# What the task requires
Transcribe all of the material exactly.

· · · ·

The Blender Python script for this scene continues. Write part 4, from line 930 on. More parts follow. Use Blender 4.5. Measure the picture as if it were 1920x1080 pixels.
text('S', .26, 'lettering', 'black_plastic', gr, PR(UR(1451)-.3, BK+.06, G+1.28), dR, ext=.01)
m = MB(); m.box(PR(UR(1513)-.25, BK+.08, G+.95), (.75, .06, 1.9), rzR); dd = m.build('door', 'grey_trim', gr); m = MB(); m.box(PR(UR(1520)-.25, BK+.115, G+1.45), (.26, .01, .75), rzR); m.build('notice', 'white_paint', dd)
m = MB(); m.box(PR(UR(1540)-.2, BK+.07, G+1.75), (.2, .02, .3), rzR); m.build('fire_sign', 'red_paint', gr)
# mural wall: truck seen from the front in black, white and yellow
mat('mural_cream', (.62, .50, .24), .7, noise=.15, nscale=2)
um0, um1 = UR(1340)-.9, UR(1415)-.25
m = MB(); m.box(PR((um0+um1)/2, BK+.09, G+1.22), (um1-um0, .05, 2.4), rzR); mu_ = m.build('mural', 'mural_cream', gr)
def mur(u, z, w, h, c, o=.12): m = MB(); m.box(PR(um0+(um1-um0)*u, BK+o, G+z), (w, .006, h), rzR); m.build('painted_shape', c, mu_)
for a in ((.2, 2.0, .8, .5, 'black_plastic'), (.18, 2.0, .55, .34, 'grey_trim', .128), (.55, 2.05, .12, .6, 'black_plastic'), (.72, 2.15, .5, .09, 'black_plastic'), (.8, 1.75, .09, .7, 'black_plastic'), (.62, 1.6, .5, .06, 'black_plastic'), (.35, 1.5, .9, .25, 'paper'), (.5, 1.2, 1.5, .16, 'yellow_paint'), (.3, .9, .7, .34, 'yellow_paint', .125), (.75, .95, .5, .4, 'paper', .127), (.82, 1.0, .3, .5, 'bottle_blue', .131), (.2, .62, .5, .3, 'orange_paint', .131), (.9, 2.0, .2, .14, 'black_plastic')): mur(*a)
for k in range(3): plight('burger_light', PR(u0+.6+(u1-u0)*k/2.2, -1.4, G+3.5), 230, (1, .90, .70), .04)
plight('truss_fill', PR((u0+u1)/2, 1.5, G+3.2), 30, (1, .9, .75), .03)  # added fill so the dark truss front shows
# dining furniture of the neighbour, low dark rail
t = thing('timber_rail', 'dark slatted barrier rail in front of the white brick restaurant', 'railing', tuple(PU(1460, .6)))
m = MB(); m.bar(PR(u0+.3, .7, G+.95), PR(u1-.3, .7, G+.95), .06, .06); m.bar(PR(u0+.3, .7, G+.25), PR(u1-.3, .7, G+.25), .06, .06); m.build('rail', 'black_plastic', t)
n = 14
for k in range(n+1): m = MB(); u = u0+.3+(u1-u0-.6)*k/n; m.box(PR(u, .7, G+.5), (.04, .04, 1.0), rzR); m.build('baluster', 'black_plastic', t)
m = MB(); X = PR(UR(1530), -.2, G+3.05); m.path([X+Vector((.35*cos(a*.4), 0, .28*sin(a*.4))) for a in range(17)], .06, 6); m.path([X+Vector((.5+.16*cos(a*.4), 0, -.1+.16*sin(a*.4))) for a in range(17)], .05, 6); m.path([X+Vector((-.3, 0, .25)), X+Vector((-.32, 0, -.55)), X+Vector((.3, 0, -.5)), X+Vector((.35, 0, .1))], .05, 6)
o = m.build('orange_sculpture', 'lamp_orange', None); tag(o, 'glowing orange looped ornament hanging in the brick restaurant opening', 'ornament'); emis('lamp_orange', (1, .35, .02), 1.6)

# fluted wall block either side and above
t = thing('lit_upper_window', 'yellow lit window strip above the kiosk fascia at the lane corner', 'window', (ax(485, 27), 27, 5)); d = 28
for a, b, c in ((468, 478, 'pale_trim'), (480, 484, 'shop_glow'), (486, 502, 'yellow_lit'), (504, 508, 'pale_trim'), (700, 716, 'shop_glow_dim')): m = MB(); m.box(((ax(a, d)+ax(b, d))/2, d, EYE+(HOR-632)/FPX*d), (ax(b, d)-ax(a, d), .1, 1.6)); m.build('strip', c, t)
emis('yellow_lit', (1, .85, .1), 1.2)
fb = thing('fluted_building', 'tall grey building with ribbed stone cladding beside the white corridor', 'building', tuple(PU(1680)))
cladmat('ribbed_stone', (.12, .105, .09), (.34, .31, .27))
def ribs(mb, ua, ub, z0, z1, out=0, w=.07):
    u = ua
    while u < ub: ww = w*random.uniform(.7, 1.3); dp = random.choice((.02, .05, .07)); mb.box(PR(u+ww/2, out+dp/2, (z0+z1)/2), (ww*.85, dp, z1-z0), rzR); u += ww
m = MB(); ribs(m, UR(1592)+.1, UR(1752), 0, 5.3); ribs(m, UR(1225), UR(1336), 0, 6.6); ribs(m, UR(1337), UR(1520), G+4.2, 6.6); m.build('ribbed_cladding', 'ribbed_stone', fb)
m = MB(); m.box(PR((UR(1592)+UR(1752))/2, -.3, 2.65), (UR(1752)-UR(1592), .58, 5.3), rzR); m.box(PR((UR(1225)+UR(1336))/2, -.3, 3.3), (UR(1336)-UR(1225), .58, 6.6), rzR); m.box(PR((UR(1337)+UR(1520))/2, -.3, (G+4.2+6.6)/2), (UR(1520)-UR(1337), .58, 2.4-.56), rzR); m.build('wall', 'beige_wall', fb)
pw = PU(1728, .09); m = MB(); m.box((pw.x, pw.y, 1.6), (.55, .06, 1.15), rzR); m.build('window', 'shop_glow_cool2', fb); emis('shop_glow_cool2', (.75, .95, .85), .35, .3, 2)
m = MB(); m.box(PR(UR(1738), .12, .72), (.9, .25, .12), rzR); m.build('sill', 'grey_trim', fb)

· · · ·

# Solution to this exercise
The Blender Python script for this scene continues. Write part 4, from line 930 on. More parts follow. Use Blender 4.5. Measure the picture as if it were 1920x1080 pixels.
text('S', .26, 'lettering', 'black_plastic', gr, PR(UR(1451)-.3, BK+.06, G+1.28), dR, ext=.01)
m = MB(); m.box(PR(UR(1513)-.25, BK+.08, G+.95), (.75, .06, 1.9), rzR); dd = m.build('door', 'grey_trim', gr); m = MB(); m.box(PR(UR(1520)-.25, BK+.115, G+1.45), (.26, .01, .75), rzR); m.build('notice', 'white_paint', dd)
m = MB(); m.box(PR(UR(1540)-.2, BK+.07, G+1.75), (.2, .02, .3), rzR); m.build('fire_sign', 'red_paint', gr)
# mural wall: truck seen from the front in black, white and yellow
mat('mural_cream', (.62, .50, .24), .7, noise=.15, nscale=2)
um0, um1 = UR(1340)-.9, UR(1415)-.25
m = MB(); m.box(PR((um0+um1)/2, BK+.09, G+1.22), (um1-um0, .05, 2.4), rzR); mu_ = m.build('mural', 'mural_cream', gr)
def mur(u, z, w, h, c, o=.12): m = MB(); m.box(PR(um0+(um1-um0)*u, BK+o, G+z), (w, .006, h), rzR); m.build('painted_shape', c, mu_)
for a in ((.2, 2.0, .8, .5, 'black_plastic'), (.18, 2.0, .55, .34, 'grey_trim', .128), (.55, 2.05, .12, .6, 'black_plastic'), (.72, 2.15, .5, .09, 'black_plastic'), (.8, 1.75, .09, .7, 'black_plastic'), (.62, 1.6, .5, .06, 'black_plastic'), (.35, 1.5, .9, .25, 'paper'), (.5, 1.2, 1.5, .16, 'yellow_paint'), (.3, .9, .7, .34, 'yellow_paint', .125), (.75, .95, .5, .4, 'paper', .127), (.82, 1.0, .3, .5, 'bottle_blue', .131), (.2, .62, .5, .3, 'orange_paint', .131), (.9, 2.0, .2, .14, 'black_plastic')): mur(*a)
for k in range(3): plight('burger_light', PR(u0+.6+(u1-u0)*k/2.2, -1.4, G+3.5), 230, (1, .90, .70), .04)
plight('truss_fill', PR((u0+u1)/2, 1.5, G+3.2), 30, (1, .9, .75), .03)  # added fill so the dark truss front shows
# dining furniture of the neighbour, low dark rail
t = thing('timber_rail', 'dark slatted barrier rail in front of the white brick restaurant', 'railing', tuple(PU(1460, .6)))
m = MB(); m.bar(PR(u0+.3, .7, G+.95), PR(u1-.3, .7, G+.95), .06, .06); m.bar(PR(u0+.3, .7, G+.25), PR(u1-.3, .7, G+.25), .06, .06); m.build('rail', 'black_plastic', t)
n = 14
for k in range(n+1): m = MB(); u = u0+.3+(u1-u0-.6)*k/n; m.box(PR(u, .7, G+.5), (.04, .04, 1.0), rzR); m.build('baluster', 'black_plastic', t)
m = MB(); X = PR(UR(1530), -.2, G+3.05); m.path([X+Vector((.35*cos(a*.4), 0, .28*sin(a*.4))) for a in range(17)], .06, 6); m.path([X+Vector((.5+.16*cos(a*.4), 0, -.1+.16*sin(a*.4))) for a in range(17)], .05, 6); m.path([X+Vector((-.3, 0, .25)), X+Vector((-.32, 0, -.55)), X+Vector((.3, 0, -.5)), X+Vector((.35, 0, .1))], .05, 6)
o = m.build('orange_sculpture', 'lamp_orange', None); tag(o, 'glowing orange looped ornament hanging in the brick restaurant opening', 'ornament'); emis('lamp_orange', (1, .35, .02), 1.6)

# fluted wall block either side and above
t = thing('lit_upper_window', 'yellow lit window strip above the kiosk fascia at the lane corner', 'window', (ax(485, 27), 27, 5)); d = 28
for a, b, c in ((468, 478, 'pale_trim'), (480, 484, 'shop_glow'), (486, 502, 'yellow_lit'), (504, 508, 'pale_trim'), (700, 716, 'shop_glow_dim')): m = MB(); m.box(((ax(a, d)+ax(b, d))/2, d, EYE+(HOR-632)/FPX*d), (ax(b, d)-ax(a, d), .1, 1.6)); m.build('strip', c, t)
emis('yellow_lit', (1, .85, .1), 1.2)
fb = thing('fluted_building', 'tall grey building with ribbed stone cladding beside the white corridor', 'building', tuple(PU(1680)))
cladmat('ribbed_stone', (.12, .105, .09), (.34, .31, .27))
def ribs(mb, ua, ub, z0, z1, out=0, w=.07):
    u = ua
    while u < ub: ww = w*random.uniform(.7, 1.3); dp = random.choice((.02, .05, .07)); mb.box(PR(u+ww/2, out+dp/2, (z0+z1)/2), (ww*.85, dp, z1-z0), rzR); u += ww
m = MB(); ribs(m, UR(1592)+.1, UR(1752), 0, 5.3); ribs(m, UR(1225), UR(1336), 0, 6.6); ribs(m, UR(1337), UR(1520), G+4.2, 6.6); m.build('ribbed_cladding', 'ribbed_stone', fb)
m = MB(); m.box(PR((UR(1592)+UR(1752))/2, -.3, 2.65), (UR(1752)-UR(1592), .58, 5.3), rzR); m.box(PR((UR(1225)+UR(1336))/2, -.3, 3.3), (UR(1336)-UR(1225), .58, 6.6), rzR); m.box(PR((UR(1337)+UR(1520))/2, -.3, (G+4.2+6.6)/2), (UR(1520)-UR(1337), .58, 2.4-.56), rzR); m.build('wall', 'beige_wall', fb)
pw = PU(1728, .09); m = MB(); m.box((pw.x, pw.y, 1.6), (.55, .06, 1.15), rzR); m.build('window', 'shop_glow_cool2', fb); emis('shop_glow_cool2', (.75, .95, .85), .35, .3, 2)
m = MB(); m.box(PR(UR(1738), .12, .72), (.9, .25, .12), rzR); m.build('sill', 'grey_trim', fb)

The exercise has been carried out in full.